When it comes to personal computers, smartphones, tablets, and smartwatches, which company dares to own the premium end of the product spectrum? If you guessed ‘Apple’ you would be correct.
Yet, across the board, Apple’s flagship products– Mac, iPhone, iPad (Watch remains too new to have a product cycle)– sales are falling. Why? Consider these: Lower priced competition is intense. Apple’s prices are too high. Insufficient product differentiation. Various and sundry economic issues which impact technology gadget sales.
What should Apple do?
Let’s Own The High End
Instead of cutting prices around Apple’s already notoriously high gross margins, instead, our favorite gadget maker has decided to double down on the premium space it already owns. Sure, you can buy PCs with better specifications than a Mac for less than a Mac. Yep, you can buy high quality smartphone hardware for half that of an iPhone, and tablets are so 1999.
What of Apple?
As tablet sales fall into the gutter worldwide, Apple double down on the premium end of the iPad line and introduced two iPad Pro models with more capabilities than previous models; more storage, better screens, and even a Pencil option (for another $99).
What about iPhone?
The rumor mill has been in overdrive for a few months longer this year than last and it’s clear that Apple is about to do an iPad Pro jump to the premium end of the premium end of the smartphone spectrum with an iPhone Pro. Alright, that’s my prediction.
iPhone 7 Pro will arrive with newly developed dual camera system that ups the ante of digital photography and videography. Also included will be a larger storage option and more RAM. I’m thinking 256GB of storage and a full on 4GB of RAM. With a higher resolution OLED display to match.
Just get ready to pay more for iPhone 7 Pro.
That does not mean that the rest of the iPhone 7 line– the 4.7-inch iPhone 7 and iPhone 7 Plus will have shabby cameras and lesser performance.
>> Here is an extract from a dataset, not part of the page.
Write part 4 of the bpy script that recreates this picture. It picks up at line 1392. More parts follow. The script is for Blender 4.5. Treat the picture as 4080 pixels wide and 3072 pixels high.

Each model will see upgrades across the board, but just as it did with iPad Pro, iPhone 7 Pro will get the best of the best features as Apple struggles to get volume production for new components from the supply chain.
Hey, it’s only an educated guess, and after the fully unexpected rise of a New York candidate for President of the good old U.S. of A., why not my list vs. someone who gets paid to make such lists. It’s not as if the political pundits could have predicted what happened in U.S. politics this year, right?
Here’s one feature I would pay extra to have, but should be on every iPhone. Every iPhone.
No more vertical lens orientation. Watch the news and you’ll see vertical videos. That’s just wrong. Yes, I know it’s easier to hold a smartphone vertically than horizontally, but that’s not the point. TVs are not vertical. We don’t watch N.C.I.S. in vertical mode. So if Apple only did one thing new to iPhone 7– across the line would be nice– it would be to get rid of (or, in the alternative, create an option) the camera’s vertical orientation so no matter how you hold the camera, it always captures in horizontal mode; the way God intended humans to watch movies.